(Recorded data)
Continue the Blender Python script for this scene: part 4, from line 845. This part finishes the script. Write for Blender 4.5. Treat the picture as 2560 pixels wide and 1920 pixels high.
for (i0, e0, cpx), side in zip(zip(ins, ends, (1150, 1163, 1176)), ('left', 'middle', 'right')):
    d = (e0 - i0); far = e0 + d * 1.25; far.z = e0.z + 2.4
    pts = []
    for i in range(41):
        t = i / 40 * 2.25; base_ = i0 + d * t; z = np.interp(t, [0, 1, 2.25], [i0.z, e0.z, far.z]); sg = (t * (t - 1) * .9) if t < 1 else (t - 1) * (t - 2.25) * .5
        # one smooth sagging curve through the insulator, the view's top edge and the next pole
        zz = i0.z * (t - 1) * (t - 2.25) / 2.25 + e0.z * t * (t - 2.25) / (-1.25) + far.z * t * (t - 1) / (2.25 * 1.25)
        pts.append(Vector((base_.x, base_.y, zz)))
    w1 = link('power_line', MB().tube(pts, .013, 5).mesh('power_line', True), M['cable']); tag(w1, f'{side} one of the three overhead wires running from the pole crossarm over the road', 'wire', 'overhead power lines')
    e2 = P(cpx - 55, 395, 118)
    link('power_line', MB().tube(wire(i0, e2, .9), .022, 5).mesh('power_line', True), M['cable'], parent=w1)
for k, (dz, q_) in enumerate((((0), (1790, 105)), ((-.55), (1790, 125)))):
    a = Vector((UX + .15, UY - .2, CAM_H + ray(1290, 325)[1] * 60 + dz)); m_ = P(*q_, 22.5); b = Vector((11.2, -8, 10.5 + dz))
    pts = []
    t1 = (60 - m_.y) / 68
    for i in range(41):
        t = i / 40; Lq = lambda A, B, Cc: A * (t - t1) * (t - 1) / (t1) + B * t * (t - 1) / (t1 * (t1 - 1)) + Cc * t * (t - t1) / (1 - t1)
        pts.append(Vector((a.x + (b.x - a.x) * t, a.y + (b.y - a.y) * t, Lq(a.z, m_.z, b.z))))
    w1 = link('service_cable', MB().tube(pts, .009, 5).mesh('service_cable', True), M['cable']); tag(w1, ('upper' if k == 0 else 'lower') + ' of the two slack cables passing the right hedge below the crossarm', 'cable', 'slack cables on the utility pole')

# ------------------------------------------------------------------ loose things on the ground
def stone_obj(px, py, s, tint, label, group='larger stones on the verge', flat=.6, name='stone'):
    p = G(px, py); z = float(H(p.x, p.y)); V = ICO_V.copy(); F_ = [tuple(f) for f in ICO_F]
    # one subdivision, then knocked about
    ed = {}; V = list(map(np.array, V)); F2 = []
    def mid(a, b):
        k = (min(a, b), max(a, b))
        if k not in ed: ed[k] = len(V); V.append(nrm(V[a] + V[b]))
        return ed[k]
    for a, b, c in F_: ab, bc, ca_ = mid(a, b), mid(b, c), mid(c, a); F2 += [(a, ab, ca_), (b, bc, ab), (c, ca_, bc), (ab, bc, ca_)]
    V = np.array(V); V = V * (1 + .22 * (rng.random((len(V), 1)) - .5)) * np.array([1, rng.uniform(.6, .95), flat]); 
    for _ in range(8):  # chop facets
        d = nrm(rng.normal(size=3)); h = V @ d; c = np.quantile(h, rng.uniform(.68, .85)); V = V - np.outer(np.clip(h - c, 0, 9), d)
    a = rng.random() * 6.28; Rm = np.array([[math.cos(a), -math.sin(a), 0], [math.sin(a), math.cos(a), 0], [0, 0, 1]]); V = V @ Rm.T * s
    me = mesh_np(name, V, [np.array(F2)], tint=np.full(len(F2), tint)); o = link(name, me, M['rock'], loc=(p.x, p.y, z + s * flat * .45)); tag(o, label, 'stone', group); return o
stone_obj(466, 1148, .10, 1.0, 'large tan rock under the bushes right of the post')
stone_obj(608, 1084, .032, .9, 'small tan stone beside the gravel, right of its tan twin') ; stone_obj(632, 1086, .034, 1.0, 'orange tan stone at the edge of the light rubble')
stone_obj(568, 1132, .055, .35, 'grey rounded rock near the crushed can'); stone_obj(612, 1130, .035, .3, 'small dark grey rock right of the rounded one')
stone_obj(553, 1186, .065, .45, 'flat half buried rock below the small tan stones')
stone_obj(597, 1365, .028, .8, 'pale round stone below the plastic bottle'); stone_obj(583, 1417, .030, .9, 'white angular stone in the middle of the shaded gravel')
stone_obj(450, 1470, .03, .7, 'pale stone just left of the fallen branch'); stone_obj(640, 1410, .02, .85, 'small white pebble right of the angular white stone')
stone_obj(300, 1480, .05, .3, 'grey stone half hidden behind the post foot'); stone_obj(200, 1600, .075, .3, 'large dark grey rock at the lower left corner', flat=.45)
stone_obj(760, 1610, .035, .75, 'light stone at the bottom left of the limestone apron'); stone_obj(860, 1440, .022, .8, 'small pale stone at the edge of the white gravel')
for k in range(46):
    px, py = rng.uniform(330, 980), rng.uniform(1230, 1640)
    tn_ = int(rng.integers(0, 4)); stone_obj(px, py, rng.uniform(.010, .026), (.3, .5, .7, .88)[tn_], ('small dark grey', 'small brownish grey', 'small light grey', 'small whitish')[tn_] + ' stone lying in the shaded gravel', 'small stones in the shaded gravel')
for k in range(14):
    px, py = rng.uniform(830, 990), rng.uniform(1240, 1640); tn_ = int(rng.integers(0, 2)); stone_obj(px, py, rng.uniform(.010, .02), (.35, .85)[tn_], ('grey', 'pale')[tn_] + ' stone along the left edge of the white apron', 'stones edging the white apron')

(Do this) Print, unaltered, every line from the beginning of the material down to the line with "the utility pole')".

(Task solution)
Continue the Blender Python script for this scene: part 4, from line 845. This part finishes the script. Write for Blender 4.5. Treat the picture as 2560 pixels wide and 1920 pixels high.
for (i0, e0, cpx), side in zip(zip(ins, ends, (1150, 1163, 1176)), ('left', 'middle', 'right')):
    d = (e0 - i0); far = e0 + d * 1.25; far.z = e0.z + 2.4
    pts = []
    for i in range(41):
        t = i / 40 * 2.25; base_ = i0 + d * t; z = np.interp(t, [0, 1, 2.25], [i0.z, e0.z, far.z]); sg = (t * (t - 1) * .9) if t < 1 else (t - 1) * (t - 2.25) * .5
        # one smooth sagging curve through the insulator, the view's top edge and the next pole
        zz = i0.z * (t - 1) * (t - 2.25) / 2.25 + e0.z * t * (t - 2.25) / (-1.25) + far.z * t * (t - 1) / (2.25 * 1.25)
        pts.append(Vector((base_.x, base_.y, zz)))
    w1 = link('power_line', MB().tube(pts, .013, 5).mesh('power_line', True), M['cable']); tag(w1, f'{side} one of the three overhead wires running from the pole crossarm over the road', 'wire', 'overhead power lines')
    e2 = P(cpx - 55, 395, 118)
    link('power_line', MB().tube(wire(i0, e2, .9), .022, 5).mesh('power_line', True), M['cable'], parent=w1)
for k, (dz, q_) in enumerate((((0), (1790, 105)), ((-.55), (1790, 125)))):
    a = Vector((UX + .15, UY - .2, CAM_H + ray(1290, 325)[1] * 60 + dz)); m_ = P(*q_, 22.5); b = Vector((11.2, -8, 10.5 + dz))
    pts = []
    t1 = (60 - m_.y) / 68
    for i in range(41):
        t = i / 40; Lq = lambda A, B, Cc: A * (t - t1) * (t - 1) / (t1) + B * t * (t - 1) / (t1 * (t1 - 1)) + Cc * t * (t - t1) / (1 - t1)
        pts.append(Vector((a.x + (b.x - a.x) * t, a.y + (b.y - a.y) * t, Lq(a.z, m_.z, b.z))))
    w1 = link('service_cable', MB().tube(pts, .009, 5).mesh('service_cable', True), M['cable']); tag(w1, ('upper' if k == 0 else 'lower') + ' of the two slack cables passing the right hedge below the crossarm', 'cable', 'slack cables on the utility pole')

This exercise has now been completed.